Spectroscopic Properties of Benzene at the Air–Ice Interface: A Combined Experimental–Computational Approach

A combined experimental and computational approach was used to study the spectroscopic properties of benzene at the ice–air interface at 253 and 77 K in comparison with its spectroscopic behavior in aqueous solutions. Benzene-contaminated ice samples were prepared either by shock-freezing of benzene aqueous solutions or by benzene vapor-deposition on pure ice grains and examined using UV diffuse reflectance and emission spectroscopies. Neither the absorption nor excitation nor emission spectra provided unambiguous evidence of benzene associates on the ice surface even at a higher surface coverage. Only a small increase in the fluorescence intensity in the region above 290 nm found experimentally might be associated with formation of benzene excimers perturbed by the interaction with the ice surface as shown by ADC(2) excited-state calculations.

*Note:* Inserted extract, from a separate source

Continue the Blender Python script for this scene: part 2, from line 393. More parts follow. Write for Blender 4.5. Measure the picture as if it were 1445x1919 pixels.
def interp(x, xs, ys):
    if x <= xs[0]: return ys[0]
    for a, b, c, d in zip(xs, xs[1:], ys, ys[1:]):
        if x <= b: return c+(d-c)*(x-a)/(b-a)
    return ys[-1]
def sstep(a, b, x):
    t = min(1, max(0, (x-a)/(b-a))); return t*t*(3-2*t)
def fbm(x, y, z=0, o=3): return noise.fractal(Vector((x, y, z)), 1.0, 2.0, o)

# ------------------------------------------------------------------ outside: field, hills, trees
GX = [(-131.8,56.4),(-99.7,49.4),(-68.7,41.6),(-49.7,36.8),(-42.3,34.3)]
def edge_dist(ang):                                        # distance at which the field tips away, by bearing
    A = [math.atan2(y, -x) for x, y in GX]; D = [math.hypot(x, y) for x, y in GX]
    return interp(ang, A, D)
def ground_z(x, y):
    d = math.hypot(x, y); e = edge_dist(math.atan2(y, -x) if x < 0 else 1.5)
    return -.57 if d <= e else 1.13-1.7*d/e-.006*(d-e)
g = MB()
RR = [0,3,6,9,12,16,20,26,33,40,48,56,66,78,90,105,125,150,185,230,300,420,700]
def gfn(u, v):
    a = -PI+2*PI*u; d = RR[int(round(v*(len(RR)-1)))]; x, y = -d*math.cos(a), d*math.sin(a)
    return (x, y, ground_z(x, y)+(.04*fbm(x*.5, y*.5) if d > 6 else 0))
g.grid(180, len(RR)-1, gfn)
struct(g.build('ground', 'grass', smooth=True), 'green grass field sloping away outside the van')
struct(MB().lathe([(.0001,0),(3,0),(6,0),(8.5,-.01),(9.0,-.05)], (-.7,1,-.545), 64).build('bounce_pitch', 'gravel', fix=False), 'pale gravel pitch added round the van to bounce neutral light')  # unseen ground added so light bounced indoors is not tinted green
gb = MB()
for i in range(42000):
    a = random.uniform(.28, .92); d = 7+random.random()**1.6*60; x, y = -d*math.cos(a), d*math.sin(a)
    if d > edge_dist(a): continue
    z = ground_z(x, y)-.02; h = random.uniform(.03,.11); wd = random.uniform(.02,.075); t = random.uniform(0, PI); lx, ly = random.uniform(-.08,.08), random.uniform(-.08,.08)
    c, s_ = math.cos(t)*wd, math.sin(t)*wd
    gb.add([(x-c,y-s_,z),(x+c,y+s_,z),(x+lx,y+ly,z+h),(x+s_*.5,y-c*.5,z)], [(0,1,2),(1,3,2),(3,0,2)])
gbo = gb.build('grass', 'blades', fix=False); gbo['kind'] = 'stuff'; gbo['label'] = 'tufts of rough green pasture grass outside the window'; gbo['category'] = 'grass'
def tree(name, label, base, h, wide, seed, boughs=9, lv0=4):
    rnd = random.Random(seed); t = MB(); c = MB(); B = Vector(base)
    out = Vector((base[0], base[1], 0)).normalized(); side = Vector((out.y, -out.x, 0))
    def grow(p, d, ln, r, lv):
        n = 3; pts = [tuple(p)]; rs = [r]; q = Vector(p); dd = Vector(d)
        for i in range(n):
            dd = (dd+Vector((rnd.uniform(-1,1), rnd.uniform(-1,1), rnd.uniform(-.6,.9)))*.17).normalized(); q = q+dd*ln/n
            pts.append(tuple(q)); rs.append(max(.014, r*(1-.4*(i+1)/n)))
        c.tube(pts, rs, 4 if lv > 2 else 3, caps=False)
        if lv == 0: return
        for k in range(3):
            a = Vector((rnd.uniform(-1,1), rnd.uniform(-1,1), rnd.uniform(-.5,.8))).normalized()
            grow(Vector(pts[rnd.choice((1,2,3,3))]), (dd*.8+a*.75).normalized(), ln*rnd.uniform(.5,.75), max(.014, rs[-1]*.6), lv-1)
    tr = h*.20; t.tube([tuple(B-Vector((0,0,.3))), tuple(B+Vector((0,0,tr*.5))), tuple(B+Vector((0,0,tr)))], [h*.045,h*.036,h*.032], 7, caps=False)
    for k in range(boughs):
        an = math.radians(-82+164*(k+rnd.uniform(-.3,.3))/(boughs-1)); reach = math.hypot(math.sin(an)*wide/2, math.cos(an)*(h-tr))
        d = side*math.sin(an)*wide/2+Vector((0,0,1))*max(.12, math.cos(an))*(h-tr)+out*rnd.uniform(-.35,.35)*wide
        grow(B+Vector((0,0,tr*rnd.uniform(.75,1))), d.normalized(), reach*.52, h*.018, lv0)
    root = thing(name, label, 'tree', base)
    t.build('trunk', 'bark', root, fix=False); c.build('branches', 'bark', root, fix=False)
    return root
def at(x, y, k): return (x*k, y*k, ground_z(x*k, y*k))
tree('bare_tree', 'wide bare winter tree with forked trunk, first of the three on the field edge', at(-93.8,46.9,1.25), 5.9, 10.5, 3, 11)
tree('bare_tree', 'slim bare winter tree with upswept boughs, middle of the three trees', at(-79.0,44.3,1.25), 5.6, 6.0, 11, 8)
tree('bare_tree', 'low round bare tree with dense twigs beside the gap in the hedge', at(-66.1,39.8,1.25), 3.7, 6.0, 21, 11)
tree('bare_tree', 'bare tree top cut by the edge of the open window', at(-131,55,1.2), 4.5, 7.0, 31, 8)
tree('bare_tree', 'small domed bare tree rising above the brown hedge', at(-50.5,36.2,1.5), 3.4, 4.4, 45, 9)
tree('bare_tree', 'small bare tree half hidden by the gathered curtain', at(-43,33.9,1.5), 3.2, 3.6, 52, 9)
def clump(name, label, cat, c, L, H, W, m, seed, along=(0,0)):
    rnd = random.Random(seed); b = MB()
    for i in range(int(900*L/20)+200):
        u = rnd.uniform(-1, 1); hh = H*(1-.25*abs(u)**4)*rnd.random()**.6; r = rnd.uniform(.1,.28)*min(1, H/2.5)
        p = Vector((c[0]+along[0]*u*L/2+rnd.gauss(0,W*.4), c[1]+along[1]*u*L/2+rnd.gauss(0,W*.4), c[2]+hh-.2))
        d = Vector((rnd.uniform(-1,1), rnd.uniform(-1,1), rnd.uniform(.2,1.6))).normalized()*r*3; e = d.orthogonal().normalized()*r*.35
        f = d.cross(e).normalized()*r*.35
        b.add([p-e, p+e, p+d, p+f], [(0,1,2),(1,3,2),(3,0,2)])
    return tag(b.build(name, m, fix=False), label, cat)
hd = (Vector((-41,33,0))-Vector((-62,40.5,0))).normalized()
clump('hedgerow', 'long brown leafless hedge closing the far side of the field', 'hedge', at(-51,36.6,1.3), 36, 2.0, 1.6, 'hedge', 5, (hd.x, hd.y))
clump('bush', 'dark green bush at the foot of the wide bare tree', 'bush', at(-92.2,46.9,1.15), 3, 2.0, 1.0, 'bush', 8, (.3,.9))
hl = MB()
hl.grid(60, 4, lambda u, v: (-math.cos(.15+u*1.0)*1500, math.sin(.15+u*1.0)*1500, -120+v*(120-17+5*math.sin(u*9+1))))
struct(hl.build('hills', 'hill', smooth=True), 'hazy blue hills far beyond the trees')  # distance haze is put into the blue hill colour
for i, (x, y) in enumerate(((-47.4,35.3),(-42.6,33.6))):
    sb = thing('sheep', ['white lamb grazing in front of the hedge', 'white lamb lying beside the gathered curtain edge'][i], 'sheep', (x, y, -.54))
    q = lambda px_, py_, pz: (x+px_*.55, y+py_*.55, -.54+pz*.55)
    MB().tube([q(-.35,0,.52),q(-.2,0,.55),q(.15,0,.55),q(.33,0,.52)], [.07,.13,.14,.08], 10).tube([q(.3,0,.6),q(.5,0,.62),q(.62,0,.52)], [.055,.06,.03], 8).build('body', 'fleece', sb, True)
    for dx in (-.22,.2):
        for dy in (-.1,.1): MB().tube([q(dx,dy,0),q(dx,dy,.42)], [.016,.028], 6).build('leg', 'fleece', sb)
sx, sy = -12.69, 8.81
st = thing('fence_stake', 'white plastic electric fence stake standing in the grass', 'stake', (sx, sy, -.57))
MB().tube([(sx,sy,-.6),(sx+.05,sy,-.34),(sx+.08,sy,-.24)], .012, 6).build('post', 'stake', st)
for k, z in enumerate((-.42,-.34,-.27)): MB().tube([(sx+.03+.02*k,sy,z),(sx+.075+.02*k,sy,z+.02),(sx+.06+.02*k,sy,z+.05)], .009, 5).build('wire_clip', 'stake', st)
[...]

The benzene associates were found by MD simulations and ground-state DFT calculations, although not in the arrangement that corresponds to the excimer structures. Our experimental results clearly demonstrated that the energy of the S₀ → S₁ electronic transition of benzene is not markedly affected by the phase change or the microenvironment at the ice–air interface and its absorption is limited to the wavelengths below 268 nm. Neither benzene interactions with the water molecules of ice nor the formation of dimers and microcrystals at the air–ice interface thus causes any substantial bathochromic shift in its absorption spectrum. Such a critical evaluation of the photophysical properties of organic contaminants of snow and ice is essential for predictions and modeling of chemical processes occurring in polar regions.